How do I start an EVP program at my business?

First, examine your business's mission statement.  How does an EVP fit into your mission and company goals? 

Second, ensure there is support at the very highest levels of the organization.  If this is not supported by the top executives, it will not be a successful program. 

Next, designate someone who is interested in helping implement this program to be the main point of contact and to help iron out the details. 


Then, ask the following questions:

1. Will employees have paid time off to volunteer?  If so, how much per year?

2. Will employees choose their own non-profits or will your business schedule the volunteer opportunities?  

3. How will opportunities be communicated to employees?

4. How will the success of the EVP be measured?


Finally, look at your surrounding community to find potential non-profits that would make good partners for your business and reach out to them.


Where do we go from here?

It will likely take some time for your business's EVP to take off.  It is important to measure the success of the program so you know what is working, what is not, and how to improve it for the future.  Most executives want to see numbers, so it is essential to create a method for employees to report their donated time and money. Independent Sector is an organization that assigns a monetary value to one hour of donated time.
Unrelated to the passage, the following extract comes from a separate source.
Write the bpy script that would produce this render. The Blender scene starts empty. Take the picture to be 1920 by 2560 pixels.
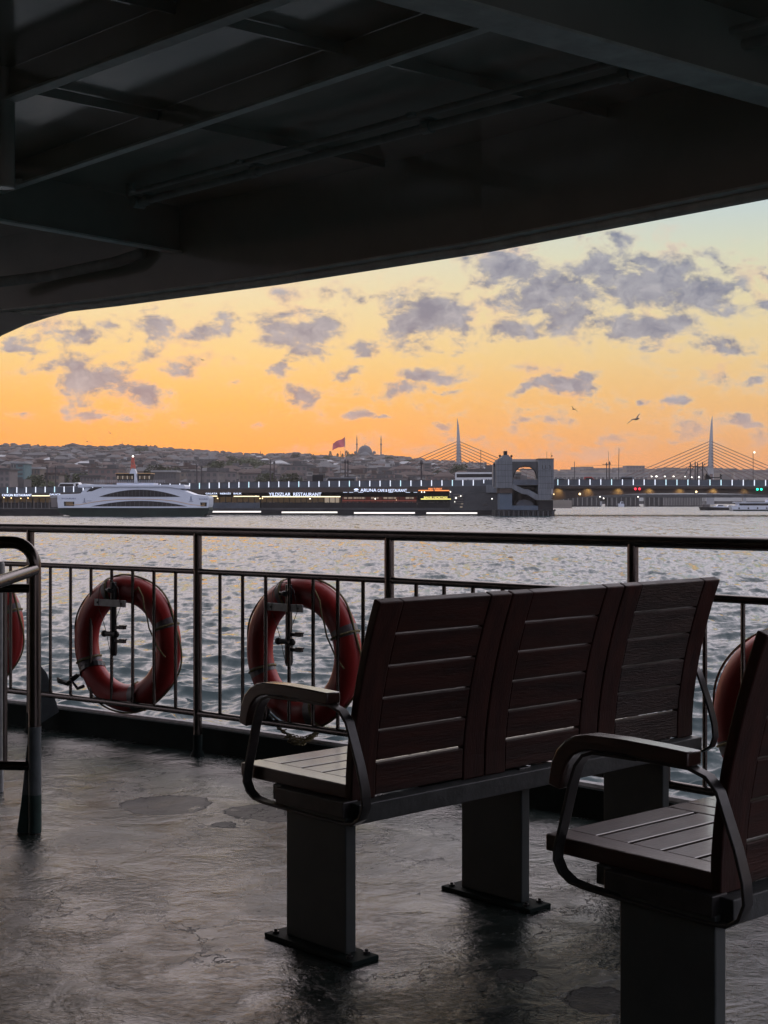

This is a great tool to help monetize the financial effect your business is having on the non-profit community. 


Some fun ideas are to create teams within your business to foster a little competition and team-building.  Offer lunch-n-learns where you bring in a representative from a local non-profit who gives a short presentation on what their organization does and how your business could partner with them.  Use social media to showcase pictures and videos of your employees out in the community.  Be creative, flexible, and listen to your employees.  After all, they are the backbone of a successful EVP, just as they are the backbone of your business.